Set exercise
From the listing below, select every line where the word "scene" appears.

──────────

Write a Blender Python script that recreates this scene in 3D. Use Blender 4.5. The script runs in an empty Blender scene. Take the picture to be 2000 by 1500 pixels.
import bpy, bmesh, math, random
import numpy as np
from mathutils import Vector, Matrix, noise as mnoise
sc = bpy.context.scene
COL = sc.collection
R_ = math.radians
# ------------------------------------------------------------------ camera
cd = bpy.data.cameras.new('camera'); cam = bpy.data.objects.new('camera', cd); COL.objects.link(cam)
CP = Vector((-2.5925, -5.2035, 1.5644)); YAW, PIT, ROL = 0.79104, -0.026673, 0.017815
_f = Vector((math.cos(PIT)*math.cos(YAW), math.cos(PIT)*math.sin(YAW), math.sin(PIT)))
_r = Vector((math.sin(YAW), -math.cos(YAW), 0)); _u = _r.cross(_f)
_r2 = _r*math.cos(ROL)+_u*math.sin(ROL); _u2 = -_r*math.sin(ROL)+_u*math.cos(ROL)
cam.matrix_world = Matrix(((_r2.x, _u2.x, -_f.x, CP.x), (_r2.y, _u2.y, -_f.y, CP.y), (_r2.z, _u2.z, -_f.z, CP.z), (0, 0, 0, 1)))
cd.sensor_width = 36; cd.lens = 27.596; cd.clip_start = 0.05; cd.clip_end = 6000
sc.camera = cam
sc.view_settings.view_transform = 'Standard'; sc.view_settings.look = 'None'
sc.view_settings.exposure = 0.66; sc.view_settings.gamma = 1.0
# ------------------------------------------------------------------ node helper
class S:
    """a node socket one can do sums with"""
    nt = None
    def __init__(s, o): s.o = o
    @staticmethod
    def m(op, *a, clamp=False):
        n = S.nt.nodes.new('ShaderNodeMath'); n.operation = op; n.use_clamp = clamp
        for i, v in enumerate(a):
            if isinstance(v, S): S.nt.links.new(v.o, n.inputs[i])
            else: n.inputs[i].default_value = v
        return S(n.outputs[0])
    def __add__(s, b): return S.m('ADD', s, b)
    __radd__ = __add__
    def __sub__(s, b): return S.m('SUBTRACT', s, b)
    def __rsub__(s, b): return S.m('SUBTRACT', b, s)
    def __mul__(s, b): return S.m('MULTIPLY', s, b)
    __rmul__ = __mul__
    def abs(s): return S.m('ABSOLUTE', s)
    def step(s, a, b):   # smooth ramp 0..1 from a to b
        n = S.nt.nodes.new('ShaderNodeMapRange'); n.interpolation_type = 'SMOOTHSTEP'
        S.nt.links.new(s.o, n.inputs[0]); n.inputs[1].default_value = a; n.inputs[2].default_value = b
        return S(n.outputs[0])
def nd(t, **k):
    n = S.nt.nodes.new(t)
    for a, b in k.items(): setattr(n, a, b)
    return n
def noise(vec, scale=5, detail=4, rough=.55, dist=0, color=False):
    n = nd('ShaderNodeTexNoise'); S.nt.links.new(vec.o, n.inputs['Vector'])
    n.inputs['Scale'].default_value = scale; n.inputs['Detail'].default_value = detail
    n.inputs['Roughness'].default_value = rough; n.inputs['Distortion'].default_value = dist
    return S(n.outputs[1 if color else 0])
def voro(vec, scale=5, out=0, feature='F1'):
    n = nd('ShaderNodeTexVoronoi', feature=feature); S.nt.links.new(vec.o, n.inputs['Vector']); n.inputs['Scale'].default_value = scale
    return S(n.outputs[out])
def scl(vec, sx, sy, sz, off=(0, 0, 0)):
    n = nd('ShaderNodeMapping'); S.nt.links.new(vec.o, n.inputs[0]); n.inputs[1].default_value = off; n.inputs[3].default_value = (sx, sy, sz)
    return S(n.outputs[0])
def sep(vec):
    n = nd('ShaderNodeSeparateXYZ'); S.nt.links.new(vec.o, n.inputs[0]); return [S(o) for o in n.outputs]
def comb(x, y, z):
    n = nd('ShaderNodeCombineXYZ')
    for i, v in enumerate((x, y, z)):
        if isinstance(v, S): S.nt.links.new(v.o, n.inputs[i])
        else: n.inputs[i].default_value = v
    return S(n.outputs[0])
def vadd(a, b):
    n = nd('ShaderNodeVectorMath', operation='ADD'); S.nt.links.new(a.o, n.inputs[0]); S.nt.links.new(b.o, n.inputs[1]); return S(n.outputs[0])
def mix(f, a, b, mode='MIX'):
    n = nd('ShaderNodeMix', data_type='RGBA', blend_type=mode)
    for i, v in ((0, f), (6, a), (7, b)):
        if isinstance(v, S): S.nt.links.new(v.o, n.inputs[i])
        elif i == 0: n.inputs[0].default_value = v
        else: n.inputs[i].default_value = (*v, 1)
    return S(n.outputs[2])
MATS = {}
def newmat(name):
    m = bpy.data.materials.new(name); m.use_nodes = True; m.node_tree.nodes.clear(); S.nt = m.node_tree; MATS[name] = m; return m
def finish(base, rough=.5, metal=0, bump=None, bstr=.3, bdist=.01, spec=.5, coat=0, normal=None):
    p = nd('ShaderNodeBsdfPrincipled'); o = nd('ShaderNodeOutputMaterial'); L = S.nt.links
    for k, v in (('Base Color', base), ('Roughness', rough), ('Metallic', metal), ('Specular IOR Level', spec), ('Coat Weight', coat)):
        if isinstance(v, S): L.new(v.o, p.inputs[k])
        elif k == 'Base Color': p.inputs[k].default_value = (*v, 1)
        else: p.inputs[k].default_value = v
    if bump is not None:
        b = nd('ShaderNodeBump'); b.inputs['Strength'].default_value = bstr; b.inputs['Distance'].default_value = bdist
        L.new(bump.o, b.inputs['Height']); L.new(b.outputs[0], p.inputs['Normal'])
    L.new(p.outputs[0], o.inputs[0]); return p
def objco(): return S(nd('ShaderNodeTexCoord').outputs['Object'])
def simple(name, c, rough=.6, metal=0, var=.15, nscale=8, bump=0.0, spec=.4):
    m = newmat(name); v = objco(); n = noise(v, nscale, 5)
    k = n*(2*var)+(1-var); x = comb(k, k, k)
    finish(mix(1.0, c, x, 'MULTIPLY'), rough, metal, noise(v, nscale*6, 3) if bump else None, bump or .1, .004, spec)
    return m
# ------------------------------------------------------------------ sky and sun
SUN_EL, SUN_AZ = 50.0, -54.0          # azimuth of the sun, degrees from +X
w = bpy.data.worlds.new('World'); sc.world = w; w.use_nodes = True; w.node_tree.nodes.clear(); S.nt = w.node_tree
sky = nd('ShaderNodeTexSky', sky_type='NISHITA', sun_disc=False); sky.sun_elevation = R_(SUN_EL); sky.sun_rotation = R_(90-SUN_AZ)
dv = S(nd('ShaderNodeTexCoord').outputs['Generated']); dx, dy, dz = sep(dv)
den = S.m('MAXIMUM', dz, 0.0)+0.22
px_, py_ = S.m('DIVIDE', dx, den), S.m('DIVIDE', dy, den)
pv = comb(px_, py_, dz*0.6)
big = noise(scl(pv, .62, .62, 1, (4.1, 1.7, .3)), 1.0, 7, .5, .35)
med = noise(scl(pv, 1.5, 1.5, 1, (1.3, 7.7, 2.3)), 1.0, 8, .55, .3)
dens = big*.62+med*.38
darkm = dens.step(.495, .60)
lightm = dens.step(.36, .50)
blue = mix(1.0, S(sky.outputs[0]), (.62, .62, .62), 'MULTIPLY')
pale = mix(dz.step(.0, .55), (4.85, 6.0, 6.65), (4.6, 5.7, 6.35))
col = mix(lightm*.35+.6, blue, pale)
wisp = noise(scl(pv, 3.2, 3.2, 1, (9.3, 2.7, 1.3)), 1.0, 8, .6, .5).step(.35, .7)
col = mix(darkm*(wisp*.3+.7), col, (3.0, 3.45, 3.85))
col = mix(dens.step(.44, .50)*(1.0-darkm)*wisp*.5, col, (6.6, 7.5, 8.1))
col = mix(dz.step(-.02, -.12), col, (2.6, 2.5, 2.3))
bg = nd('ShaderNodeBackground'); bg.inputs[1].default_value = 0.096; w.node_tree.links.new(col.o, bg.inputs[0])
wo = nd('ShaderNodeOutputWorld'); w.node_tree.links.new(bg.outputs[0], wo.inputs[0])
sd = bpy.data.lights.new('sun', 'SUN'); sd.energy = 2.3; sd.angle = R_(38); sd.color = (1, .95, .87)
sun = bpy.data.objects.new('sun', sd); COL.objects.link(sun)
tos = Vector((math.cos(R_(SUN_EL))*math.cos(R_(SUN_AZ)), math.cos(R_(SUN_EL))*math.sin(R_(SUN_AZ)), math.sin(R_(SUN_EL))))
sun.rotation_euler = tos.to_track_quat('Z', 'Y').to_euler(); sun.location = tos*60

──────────

Response
Write a Blender Python script that recreates this scene in 3D. Use Blender 4.5. The script runs in an empty Blender scene. Take the picture to be 2000 by 1500 pixels.
sc = bpy.context.scene